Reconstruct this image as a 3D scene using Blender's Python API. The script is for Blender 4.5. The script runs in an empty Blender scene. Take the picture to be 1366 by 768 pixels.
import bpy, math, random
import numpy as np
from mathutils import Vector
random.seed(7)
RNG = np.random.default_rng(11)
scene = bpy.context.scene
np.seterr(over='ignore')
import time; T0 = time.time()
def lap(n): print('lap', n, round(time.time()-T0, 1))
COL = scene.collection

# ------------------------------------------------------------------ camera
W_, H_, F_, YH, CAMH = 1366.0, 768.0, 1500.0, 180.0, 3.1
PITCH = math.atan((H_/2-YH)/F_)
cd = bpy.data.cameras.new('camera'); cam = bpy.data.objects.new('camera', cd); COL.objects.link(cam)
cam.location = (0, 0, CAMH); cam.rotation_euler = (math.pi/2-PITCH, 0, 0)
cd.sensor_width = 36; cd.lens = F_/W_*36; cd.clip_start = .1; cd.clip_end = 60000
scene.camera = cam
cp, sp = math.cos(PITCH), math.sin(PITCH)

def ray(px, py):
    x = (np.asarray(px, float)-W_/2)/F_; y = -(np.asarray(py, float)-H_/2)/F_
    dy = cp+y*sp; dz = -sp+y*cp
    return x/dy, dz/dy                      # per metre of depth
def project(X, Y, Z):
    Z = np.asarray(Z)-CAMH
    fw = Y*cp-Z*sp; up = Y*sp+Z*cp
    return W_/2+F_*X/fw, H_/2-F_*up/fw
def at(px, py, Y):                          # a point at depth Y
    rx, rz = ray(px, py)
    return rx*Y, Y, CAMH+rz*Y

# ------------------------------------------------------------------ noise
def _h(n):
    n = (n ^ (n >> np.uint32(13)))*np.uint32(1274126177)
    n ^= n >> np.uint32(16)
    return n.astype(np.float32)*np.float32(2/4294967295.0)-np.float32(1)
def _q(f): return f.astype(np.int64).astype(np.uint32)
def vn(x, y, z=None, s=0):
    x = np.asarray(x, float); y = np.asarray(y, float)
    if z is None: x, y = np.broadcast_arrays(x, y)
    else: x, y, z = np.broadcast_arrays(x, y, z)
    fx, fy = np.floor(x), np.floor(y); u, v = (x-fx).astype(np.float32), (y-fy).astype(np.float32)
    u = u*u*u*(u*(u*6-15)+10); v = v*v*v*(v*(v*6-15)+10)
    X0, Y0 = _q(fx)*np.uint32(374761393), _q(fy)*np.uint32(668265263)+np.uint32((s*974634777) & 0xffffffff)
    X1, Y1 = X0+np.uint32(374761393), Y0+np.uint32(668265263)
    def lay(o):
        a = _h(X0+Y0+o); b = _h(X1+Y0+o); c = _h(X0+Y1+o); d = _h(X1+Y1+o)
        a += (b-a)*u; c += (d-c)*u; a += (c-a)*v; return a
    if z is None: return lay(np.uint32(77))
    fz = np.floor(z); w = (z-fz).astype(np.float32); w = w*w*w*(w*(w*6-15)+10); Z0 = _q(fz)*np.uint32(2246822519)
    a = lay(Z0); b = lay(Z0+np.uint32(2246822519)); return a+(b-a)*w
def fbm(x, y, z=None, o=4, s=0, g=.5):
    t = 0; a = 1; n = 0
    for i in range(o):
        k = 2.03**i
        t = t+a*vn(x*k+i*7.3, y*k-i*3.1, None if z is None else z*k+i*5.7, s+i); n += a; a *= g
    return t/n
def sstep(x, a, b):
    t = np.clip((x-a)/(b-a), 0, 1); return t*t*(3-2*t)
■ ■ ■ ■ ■
* **PROBLEM TO WORK ON**
Quote exactly the first line of the data and every line after it through the one holding "COL = scene.collection".

* **ANSWER FOR THIS EXERCISE**
Reconstruct this image as a 3D scene using Blender's Python API. The script is for Blender 4.5. The script runs in an empty Blender scene. Take the picture to be 1366 by 768 pixels.
import bpy, math, random
import numpy as np
from mathutils import Vector
random.seed(7)
RNG = np.random.default_rng(11)
scene = bpy.context.scene
np.seterr(over='ignore')
import time; T0 = time.time()
def lap(n): print('lap', n, round(time.time()-T0, 1))
COL = scene.collection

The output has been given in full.